• [EXERCISE TASK] Starting at the top of the entries below, write out each line up to and including the one containing "return Vector((dx * k, dy * k, z))". Leave the pictures out.

• [SUPPLIED INFORMATION]
##############################

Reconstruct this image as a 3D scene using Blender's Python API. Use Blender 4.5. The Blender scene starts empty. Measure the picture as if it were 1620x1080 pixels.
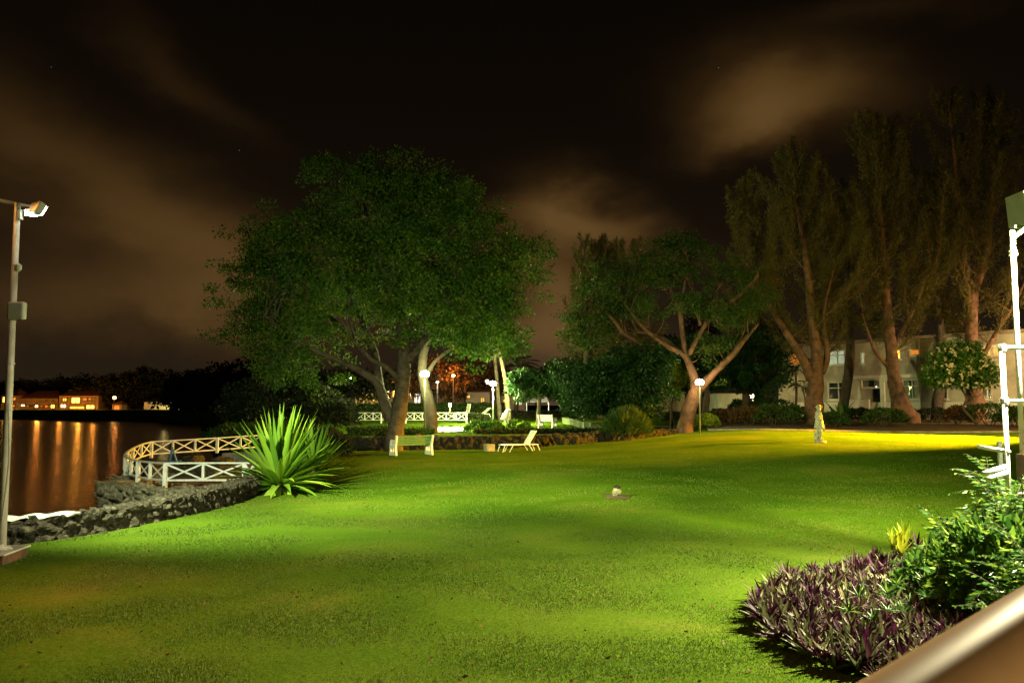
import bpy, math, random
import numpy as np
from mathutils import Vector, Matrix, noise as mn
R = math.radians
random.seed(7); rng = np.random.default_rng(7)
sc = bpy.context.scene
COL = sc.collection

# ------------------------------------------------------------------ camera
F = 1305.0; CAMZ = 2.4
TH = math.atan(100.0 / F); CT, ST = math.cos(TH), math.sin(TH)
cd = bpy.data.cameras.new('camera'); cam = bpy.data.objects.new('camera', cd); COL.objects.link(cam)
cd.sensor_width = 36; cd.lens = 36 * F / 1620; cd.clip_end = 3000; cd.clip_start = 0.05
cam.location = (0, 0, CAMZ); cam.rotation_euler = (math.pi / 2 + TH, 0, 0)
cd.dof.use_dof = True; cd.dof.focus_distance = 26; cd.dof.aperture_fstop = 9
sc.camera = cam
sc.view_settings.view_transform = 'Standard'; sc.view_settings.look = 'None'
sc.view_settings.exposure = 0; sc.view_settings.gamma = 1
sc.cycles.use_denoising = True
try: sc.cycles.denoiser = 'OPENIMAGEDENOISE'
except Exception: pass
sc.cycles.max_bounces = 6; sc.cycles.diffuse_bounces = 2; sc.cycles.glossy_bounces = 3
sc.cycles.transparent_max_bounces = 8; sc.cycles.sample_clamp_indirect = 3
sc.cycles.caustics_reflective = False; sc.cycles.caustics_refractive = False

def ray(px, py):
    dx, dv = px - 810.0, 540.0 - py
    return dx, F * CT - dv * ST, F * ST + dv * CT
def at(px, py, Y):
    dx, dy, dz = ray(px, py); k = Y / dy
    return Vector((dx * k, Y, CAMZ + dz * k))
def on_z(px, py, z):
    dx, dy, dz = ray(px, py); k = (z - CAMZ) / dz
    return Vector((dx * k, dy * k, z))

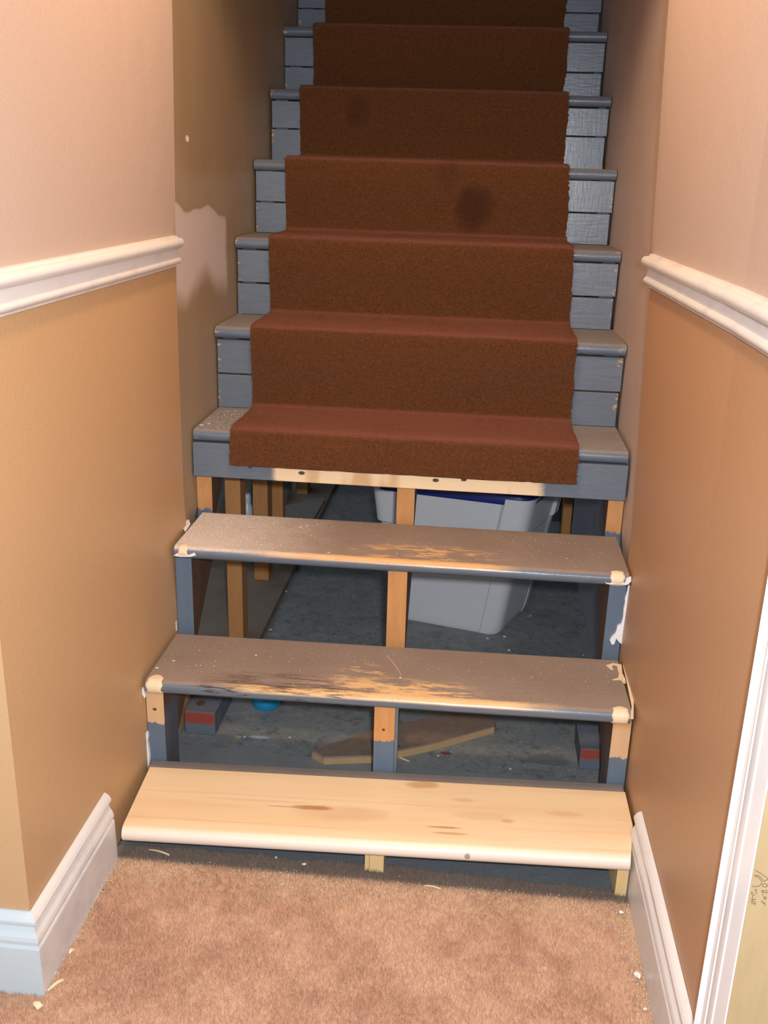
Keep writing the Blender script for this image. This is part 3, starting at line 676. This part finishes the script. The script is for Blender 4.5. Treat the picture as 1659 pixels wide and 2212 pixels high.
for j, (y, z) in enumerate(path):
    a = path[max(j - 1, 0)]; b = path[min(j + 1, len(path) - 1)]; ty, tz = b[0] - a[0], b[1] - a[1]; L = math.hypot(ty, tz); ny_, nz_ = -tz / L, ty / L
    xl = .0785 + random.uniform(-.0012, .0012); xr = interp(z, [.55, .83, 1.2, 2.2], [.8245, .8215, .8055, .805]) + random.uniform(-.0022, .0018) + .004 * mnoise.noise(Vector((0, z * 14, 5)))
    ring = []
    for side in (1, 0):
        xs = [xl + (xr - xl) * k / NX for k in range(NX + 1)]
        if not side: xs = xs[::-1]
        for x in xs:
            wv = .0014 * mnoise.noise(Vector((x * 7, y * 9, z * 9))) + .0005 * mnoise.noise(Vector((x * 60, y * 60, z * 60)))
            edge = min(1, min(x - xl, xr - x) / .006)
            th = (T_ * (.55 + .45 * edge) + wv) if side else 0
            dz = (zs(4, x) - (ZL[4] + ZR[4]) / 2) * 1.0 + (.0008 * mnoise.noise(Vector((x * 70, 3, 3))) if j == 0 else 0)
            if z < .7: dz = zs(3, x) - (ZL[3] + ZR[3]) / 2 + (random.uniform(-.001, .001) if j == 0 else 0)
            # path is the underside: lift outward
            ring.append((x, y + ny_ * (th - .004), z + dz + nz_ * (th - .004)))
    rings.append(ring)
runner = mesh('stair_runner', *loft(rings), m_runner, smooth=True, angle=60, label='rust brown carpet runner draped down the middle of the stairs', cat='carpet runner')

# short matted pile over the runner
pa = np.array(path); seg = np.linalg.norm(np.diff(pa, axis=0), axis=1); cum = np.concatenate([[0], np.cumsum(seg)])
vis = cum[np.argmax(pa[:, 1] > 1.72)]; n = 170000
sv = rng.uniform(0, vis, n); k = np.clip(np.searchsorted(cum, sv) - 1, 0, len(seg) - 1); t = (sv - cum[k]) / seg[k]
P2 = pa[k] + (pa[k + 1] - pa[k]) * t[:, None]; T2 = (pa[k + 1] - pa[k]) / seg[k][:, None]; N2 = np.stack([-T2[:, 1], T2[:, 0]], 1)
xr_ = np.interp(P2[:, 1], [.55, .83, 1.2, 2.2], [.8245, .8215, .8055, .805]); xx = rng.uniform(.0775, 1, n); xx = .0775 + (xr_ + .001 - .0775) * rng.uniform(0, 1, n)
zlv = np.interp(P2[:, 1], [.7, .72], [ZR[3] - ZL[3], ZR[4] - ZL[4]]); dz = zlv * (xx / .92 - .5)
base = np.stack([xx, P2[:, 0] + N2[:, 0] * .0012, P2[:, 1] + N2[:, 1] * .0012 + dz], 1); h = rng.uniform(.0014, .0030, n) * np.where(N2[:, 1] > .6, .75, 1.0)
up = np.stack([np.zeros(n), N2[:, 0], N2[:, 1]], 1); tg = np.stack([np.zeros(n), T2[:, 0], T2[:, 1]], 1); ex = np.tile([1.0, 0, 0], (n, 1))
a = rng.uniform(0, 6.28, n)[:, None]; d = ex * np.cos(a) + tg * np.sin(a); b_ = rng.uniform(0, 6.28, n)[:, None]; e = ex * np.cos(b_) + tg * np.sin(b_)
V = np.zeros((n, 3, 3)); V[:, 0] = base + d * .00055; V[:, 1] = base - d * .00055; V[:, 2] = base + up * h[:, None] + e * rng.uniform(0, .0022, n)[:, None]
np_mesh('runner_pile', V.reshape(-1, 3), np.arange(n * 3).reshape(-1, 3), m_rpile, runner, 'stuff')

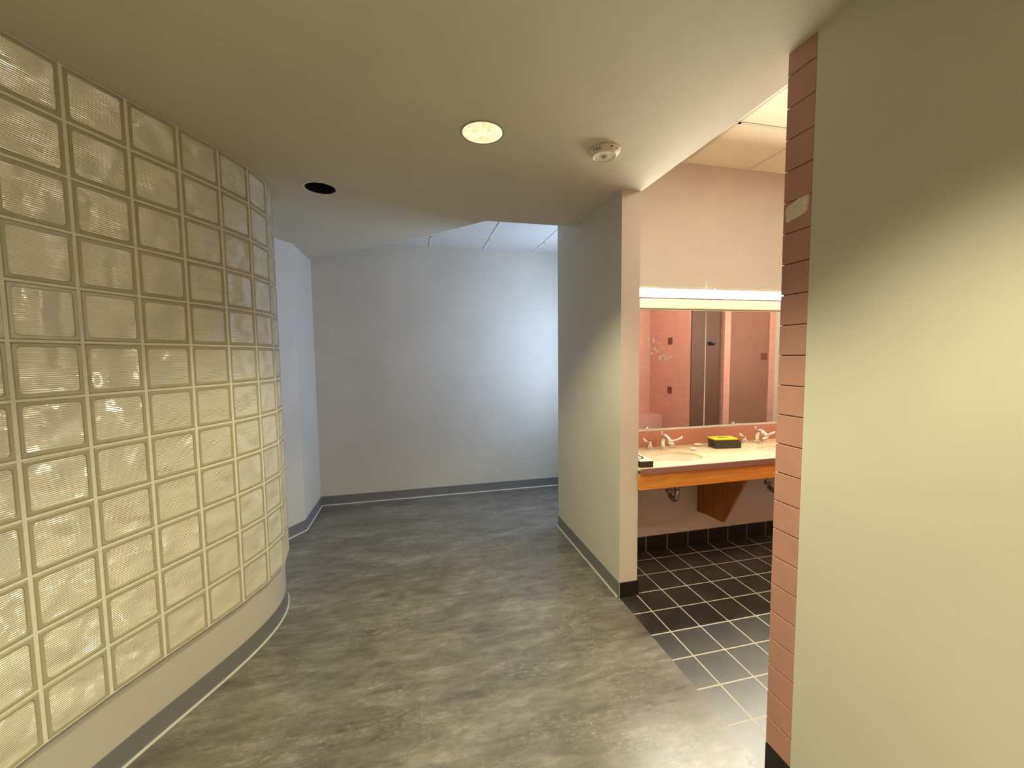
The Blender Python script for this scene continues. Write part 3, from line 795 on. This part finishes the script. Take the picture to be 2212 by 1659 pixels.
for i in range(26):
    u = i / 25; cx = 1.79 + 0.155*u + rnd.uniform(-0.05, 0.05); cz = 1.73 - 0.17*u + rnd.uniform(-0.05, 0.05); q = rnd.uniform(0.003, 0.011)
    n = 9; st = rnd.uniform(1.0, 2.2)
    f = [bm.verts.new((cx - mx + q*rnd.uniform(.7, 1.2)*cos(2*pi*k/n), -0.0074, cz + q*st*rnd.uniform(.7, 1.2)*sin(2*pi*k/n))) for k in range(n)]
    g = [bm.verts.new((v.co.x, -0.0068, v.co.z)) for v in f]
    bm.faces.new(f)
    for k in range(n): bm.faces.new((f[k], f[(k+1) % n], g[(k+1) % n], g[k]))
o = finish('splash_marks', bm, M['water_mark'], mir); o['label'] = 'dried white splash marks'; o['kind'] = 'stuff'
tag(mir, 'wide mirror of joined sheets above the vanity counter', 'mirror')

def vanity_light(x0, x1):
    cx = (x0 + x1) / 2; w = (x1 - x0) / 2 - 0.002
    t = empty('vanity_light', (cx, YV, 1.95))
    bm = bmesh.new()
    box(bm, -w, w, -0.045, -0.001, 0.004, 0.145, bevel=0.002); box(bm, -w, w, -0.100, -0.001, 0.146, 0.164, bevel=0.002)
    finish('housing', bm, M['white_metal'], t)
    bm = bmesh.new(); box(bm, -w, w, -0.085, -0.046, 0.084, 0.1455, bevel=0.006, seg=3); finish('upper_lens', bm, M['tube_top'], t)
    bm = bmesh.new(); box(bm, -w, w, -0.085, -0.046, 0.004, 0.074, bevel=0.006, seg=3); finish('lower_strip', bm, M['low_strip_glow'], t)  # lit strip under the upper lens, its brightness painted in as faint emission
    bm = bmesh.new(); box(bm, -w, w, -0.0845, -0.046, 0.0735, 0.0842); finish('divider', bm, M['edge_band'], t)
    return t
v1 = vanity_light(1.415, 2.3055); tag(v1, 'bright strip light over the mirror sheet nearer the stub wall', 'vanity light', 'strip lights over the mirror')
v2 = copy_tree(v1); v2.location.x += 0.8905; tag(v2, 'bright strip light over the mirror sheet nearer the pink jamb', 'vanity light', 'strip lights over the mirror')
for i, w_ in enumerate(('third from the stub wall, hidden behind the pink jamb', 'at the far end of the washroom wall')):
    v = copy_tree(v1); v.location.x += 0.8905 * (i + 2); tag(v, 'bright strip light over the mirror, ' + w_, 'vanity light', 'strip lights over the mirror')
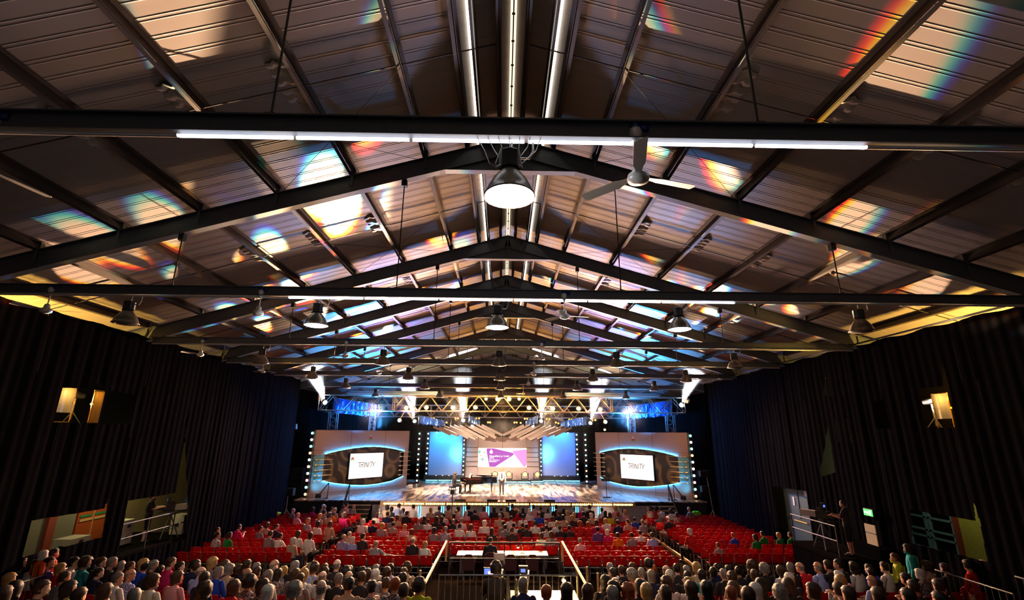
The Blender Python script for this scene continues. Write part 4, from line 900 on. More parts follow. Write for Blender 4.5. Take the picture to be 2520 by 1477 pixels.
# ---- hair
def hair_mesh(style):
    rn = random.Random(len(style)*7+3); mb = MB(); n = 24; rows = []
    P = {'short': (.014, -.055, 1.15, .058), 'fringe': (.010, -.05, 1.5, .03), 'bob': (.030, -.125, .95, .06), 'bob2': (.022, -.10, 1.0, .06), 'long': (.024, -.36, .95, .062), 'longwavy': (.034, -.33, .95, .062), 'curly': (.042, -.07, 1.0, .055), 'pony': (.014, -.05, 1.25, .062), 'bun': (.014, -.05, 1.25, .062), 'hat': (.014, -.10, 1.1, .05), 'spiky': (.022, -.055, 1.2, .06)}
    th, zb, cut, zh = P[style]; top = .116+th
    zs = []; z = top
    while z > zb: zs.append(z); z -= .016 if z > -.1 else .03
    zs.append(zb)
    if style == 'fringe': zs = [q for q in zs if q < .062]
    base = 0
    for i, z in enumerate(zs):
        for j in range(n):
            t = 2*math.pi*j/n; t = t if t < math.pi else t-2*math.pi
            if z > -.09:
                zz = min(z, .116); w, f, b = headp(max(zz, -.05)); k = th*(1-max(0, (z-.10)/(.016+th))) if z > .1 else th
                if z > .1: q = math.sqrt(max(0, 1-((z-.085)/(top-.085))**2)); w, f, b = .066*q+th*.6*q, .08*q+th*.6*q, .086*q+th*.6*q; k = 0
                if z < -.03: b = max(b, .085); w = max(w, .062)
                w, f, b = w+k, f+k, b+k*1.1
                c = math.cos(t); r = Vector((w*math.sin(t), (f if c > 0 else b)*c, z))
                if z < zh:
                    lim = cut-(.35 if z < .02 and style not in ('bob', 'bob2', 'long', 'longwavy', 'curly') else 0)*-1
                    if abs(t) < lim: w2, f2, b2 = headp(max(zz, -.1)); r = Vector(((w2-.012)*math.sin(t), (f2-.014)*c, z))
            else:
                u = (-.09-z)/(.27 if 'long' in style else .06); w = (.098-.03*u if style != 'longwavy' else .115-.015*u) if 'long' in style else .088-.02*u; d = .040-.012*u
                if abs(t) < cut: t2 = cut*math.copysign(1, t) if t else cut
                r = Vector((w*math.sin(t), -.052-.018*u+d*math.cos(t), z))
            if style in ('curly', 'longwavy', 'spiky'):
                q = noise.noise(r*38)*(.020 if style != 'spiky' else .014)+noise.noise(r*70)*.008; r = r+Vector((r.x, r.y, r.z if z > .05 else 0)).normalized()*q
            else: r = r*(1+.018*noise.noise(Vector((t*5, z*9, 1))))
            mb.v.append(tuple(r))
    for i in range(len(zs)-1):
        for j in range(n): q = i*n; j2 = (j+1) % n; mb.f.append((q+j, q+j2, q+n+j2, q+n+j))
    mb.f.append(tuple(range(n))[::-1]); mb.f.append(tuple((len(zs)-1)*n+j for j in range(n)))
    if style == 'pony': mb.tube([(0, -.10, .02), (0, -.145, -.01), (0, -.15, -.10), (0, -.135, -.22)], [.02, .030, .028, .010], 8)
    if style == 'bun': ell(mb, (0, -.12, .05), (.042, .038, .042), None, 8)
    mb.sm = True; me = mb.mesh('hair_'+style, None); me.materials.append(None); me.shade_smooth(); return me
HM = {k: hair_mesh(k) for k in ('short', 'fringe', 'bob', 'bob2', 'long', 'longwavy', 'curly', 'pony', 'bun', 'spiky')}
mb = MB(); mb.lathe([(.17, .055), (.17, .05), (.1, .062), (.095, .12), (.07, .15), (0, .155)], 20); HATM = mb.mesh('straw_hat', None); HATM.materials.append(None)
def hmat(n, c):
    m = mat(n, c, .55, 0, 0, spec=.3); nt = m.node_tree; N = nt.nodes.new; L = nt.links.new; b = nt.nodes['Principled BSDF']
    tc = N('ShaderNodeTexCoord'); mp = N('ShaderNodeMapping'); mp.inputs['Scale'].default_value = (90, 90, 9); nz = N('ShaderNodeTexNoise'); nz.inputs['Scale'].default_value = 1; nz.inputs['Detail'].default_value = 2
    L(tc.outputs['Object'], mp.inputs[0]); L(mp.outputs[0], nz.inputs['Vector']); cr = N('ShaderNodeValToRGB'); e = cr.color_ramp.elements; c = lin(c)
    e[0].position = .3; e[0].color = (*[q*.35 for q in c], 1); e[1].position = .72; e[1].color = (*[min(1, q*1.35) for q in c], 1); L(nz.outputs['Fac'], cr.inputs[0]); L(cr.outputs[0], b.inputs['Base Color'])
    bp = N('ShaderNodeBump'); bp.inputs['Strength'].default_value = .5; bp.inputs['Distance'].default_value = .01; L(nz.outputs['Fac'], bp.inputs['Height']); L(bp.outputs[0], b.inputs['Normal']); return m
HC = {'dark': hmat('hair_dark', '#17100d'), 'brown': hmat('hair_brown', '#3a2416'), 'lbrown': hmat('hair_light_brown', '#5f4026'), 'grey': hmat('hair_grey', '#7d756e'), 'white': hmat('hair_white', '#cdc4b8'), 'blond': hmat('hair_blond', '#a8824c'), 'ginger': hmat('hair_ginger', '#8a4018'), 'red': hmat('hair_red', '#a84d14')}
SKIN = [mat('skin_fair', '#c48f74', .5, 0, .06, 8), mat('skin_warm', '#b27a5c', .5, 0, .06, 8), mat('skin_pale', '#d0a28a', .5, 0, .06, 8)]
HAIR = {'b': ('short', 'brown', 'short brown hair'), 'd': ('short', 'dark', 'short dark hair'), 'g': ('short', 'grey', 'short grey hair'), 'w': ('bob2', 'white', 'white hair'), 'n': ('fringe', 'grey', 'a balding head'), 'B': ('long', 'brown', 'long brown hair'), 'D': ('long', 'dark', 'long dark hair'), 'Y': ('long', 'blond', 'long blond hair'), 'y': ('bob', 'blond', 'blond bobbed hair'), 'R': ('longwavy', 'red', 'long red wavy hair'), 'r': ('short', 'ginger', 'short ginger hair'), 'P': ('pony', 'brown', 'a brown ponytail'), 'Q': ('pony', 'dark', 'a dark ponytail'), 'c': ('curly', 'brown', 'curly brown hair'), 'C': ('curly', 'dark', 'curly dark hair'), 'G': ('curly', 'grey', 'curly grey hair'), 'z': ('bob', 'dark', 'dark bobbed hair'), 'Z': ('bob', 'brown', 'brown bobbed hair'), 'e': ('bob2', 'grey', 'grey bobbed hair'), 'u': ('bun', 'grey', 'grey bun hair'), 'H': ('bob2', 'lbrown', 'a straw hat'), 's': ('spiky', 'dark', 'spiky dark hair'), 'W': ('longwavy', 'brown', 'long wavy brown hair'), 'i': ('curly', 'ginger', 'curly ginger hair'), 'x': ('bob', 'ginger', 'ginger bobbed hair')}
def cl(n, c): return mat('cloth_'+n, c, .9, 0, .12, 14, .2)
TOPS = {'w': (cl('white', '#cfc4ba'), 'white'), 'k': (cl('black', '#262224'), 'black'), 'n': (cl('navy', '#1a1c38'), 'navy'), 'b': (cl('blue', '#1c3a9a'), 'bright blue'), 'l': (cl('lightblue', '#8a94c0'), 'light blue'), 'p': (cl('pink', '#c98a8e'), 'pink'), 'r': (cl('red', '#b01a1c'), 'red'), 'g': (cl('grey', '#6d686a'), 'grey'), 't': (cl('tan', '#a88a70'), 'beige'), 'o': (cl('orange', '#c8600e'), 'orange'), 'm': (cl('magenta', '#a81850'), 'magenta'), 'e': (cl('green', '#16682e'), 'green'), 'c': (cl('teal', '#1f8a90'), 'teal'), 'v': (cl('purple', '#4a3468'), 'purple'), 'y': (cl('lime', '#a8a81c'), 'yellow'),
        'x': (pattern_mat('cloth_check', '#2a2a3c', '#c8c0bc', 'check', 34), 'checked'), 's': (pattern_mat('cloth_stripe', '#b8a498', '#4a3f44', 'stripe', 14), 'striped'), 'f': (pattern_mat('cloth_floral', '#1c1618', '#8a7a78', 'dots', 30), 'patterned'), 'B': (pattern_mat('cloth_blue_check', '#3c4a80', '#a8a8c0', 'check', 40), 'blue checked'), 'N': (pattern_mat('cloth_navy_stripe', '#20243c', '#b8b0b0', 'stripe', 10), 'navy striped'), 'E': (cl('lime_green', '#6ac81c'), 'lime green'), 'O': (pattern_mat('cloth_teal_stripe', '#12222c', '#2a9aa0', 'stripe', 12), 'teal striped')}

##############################

• [REPLY TO THE TASK]
Reconstruct this image as a 3D scene using Blender's Python API. Use Blender 4.5. The Blender scene starts empty. Measure the picture as if it were 1620x1080 pixels.
import bpy, math, random
import numpy as np
from mathutils import Vector, Matrix, noise as mn
R = math.radians
random.seed(7); rng = np.random.default_rng(7)
sc = bpy.context.scene
COL = sc.collection

# ------------------------------------------------------------------ camera
F = 1305.0; CAMZ = 2.4
TH = math.atan(100.0 / F); CT, ST = math.cos(TH), math.sin(TH)
cd = bpy.data.cameras.new('camera'); cam = bpy.data.objects.new('camera', cd); COL.objects.link(cam)
cd.sensor_width = 36; cd.lens = 36 * F / 1620; cd.clip_end = 3000; cd.clip_start = 0.05
cam.location = (0, 0, CAMZ); cam.rotation_euler = (math.pi / 2 + TH, 0, 0)
cd.dof.use_dof = True; cd.dof.focus_distance = 26; cd.dof.aperture_fstop = 9
sc.camera = cam
sc.view_settings.view_transform = 'Standard'; sc.view_settings.look = 'None'
sc.view_settings.exposure = 0; sc.view_settings.gamma = 1
sc.cycles.use_denoising = True
try: sc.cycles.denoiser = 'OPENIMAGEDENOISE'
except Exception: pass
sc.cycles.max_bounces = 6; sc.cycles.diffuse_bounces = 2; sc.cycles.glossy_bounces = 3
sc.cycles.transparent_max_bounces = 8; sc.cycles.sample_clamp_indirect = 3
sc.cycles.caustics_reflective = False; sc.cycles.caustics_refractive = False

def ray(px, py):
    dx, dv = px - 810.0, 540.0 - py
    return dx, F * CT - dv * ST, F * ST + dv * CT
def at(px, py, Y):
    dx, dy, dz = ray(px, py); k = Y / dy
    return Vector((dx * k, Y, CAMZ + dz * k))
def on_z(px, py, z):
    dx, dy, dz = ray(px, py); k = (z - CAMZ) / dz
    return Vector((dx * k, dy * k, z))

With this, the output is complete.